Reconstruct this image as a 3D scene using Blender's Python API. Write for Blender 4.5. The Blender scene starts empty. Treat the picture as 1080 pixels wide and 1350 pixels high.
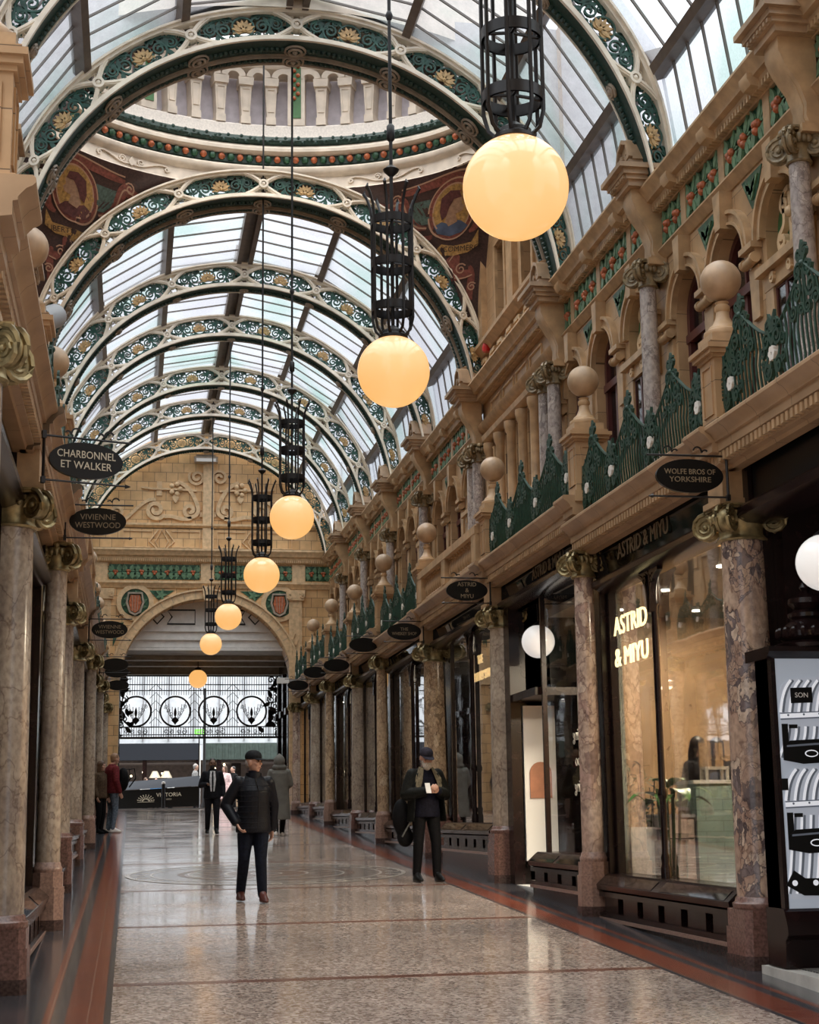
import bpy, bmesh, math, random
from mathutils import Vector, Matrix
from mathutils.bvhtree import BVHTree
random.seed(7)
PI = math.pi
S = bpy.context.scene
COL = S.collection
sin, cos, rad = math.sin, math.cos, math.radians
XC = 2.05            # centre line of the arcade
SLOPE = 0.0388       # the floor climbs gently away from the camera
def fz(y): return SLOPE * y
def lvl(y): return 0.0 if y < 16.1 else .285 if y < 30.4 else .53 if y < 38.8 else .78

# ------------------------------------------------------------ mesh builder
class MB:
    def __init__(s): s.v = []; s.f = []; s.m = []
    def add(s, vs, fs, mi=0):
        o = len(s.v); s.v += [tuple(p) for p in vs]
        s.f += [tuple(i + o for i in f) for f in fs]; s.m += [mi] * len(fs); return s
    def box(s, x0, x1, y0, y1, z0, z1, mi=0):
        v = [(x, y, z) for x in (x0, x1) for y in (y0, y1) for z in (z0, z1)]
        return s.add(v, [(0, 1, 3, 2), (4, 6, 7, 5), (0, 4, 5, 1), (2, 3, 7, 6), (0, 2, 6, 4), (1, 5, 7, 3)], mi)
    def prism(s, poly, P, w0, w1, mi=0):
        n = len(poly)
        v = [P(a, b, w0) for a, b in poly] + [P(a, b, w1) for a, b in poly]
        f = [(i, (i + 1) % n, n + (i + 1) % n, n + i) for i in range(n)] + [tuple(range(n - 1, -1, -1)), tuple(range(n, 2 * n))]
        return s.add(v, f, mi)
    def lathe(s, prof, c=(0, 0, 0), n=24, mi=0, sx=1, sy=1, capped=True):
        v = []
        for r, z in prof:
            for k in range(n):
                a = 2 * PI * k / n; v.append((c[0] + r * cos(a) * sx, c[1] + r * sin(a) * sy, c[2] + z))
        f = []
        for i in range(len(prof) - 1):
            for k in range(n):
                f.append((i * n + k, i * n + (k + 1) % n, (i + 1) * n + (k + 1) % n, (i + 1) * n + k))
        if capped:
            f.append(tuple(range(n - 1, -1, -1))); f.append(tuple((len(prof) - 1) * n + k for k in range(n)))
        return s.add(v, f, mi)
    def sphere(s, c, r, nu=16, nv=10, mi=0, sc=(1, 1, 1)):
        prof = []
        v = [(c[0], c[1], c[2] - r * sc[2])]
        for i in range(1, nv):
            t = -PI / 2 + PI * i / nv
            for k in range(nu):
                a = 2 * PI * k / nu
                v.append((c[0] + r * sc[0] * cos(t) * cos(a), c[1] + r * sc[1] * cos(t) * sin(a), c[2] + r * sc[2] * sin(t)))
        v.append((c[0], c[1], c[2] + r * sc[2])); L = len(v) - 1
        f = [(0, 1 + (k + 1) % nu, 1 + k) for k in range(nu)]
        for i in range(nv - 2):
            for k in range(nu):
                f.append((1 + i * nu + k, 1 + i * nu + (k + 1) % nu, 1 + (i + 1) * nu + (k + 1) % nu, 1 + (i + 1) * nu + k))
        f += [(L, 1 + (nv - 2) * nu + k, 1 + (nv - 2) * nu + (k + 1) % nu) for k in range(nu)]
        return s.add(v, f, mi)
    def tube(s, pts, r, n=6, mi=0, closed=False, up=None):
        pts = [Vector(p) for p in pts]; N = len(pts)
        rr = r if isinstance(r, (list, tuple)) else [r] * N
        v = []; ref = Vector(up) if up else Vector((0.31, 0.2, 0.93))
        for i, p in enumerate(pts):
            a = pts[(i - 1) % N] if closed or i > 0 else p
            b = pts[(i + 1) % N] if closed or i < N - 1 else p
            t = (b - a)
            t = t.normalized() if t.length > 1e-9 else Vector((0, 0, 1))
            e = t.cross(ref)
            e = e.normalized() if e.length > 1e-6 else t.orthogonal().normalized()
            g = t.cross(e)
            for k in range(n):
                q = 2 * PI * (k + .5) / n
                v.append(p + (e * cos(q) + g * sin(q)) * rr[i])
        f = []
        for i in range(N if closed else N - 1):
            j = (i + 1) % N
            for k in range(n): f.append((i * n + k, i * n + (k + 1) % n, j * n + (k + 1) % n, j * n + k))
        if not closed: f += [tuple(range(n - 1, -1, -1)), tuple((N - 1) * n + k for k in range(n))]
        return s.add(v, f, mi)
    def ribbon(s, path, w, P, h0, h1, mi=0, closed=False):
        """a flat strap of width w following a 2-D path, standing from height h0 to h1 through the mapping P"""
        N = len(path); ww = w if isinstance(w, (list, tuple)) else [w] * N
        v = []
        for i in range(N):
            a = path[(i - 1) % N] if closed or i > 0 else path[i]
            b = path[(i + 1) % N] if closed or i < N - 1 else path[i]
            tx, ty = b[0] - a[0], b[1] - a[1]; l = math.hypot(tx, ty) or 1
            nx, ny = -ty / l * ww[i] / 2, tx / l * ww[i] / 2
            x, y = path[i]
            v += [P(x + nx, y + ny, h0), P(x - nx, y - ny, h0), P(x - nx, y - ny, h1), P(x + nx, y + ny, h1)]
        f = []
        for i in range(N if closed else N - 1):
            j = (i + 1) % N
            for k in range(4): f.append((i * 4 + k, i * 4 + (k + 1) % 4, j * 4 + (k + 1) % 4, j * 4 + k))
        if not closed: f += [(3, 2, 1, 0), tuple((N - 1) * 4 + k for k in range(4))]
        return s.add(v, f, mi)
    def loft(s, rings, mi=0, cap=True):
        n = len(rings[0]); v = [p for r in rings for p in r]; f = []
        for i in range(len(rings) - 1):
            for k in range(n): f.append((i * n + k, i * n + (k + 1) % n, (i + 1) * n + (k + 1) % n, (i + 1) * n + k))
        if cap: f += [tuple(range(n - 1, -1, -1)), tuple((len(rings) - 1) * n + k for k in range(n))]
        return s.add(v, f, mi)
    def mesh(s, name, mats, smooth=40):
        me = bpy.data.meshes.new(name); me.from_pydata([tuple(p) for p in s.v], [], s.f)
        mats = mats if isinstance(mats, (list, tuple)) else [mats]
        for m in mats: me.materials.append(m)
        if len(mats) > 1: me.polygons.foreach_set('material_index', s.m)
        me.update(); me.validate()
        bm = bmesh.new(); bm.from_mesh(me); bmesh.ops.recalc_face_normals(bm, faces=bm.faces); bm.to_mesh(me); bm.free()
        if smooth:
            me.polygons.foreach_set('use_smooth', [True] * len(me.polygons)); me.set_sharp_from_angle(angle=rad(smooth))
        return me

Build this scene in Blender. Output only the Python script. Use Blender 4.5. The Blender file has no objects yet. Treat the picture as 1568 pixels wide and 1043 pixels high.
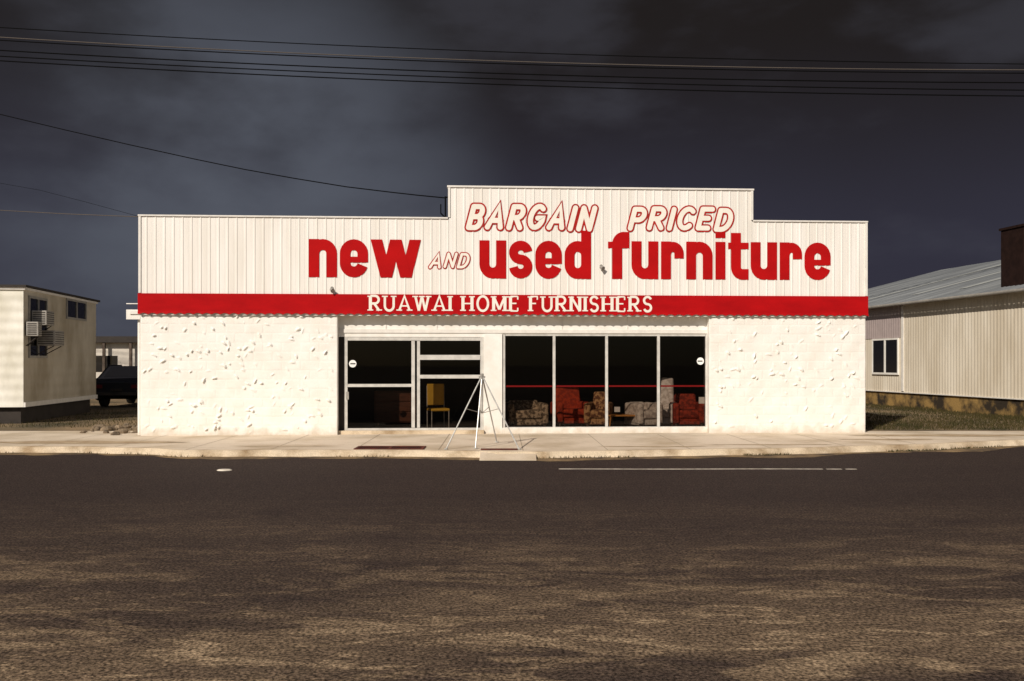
+ + +
**Written task**: Work out the number of lines in this listing that include the word "high". Reply with that number only.

**Written answer**: 2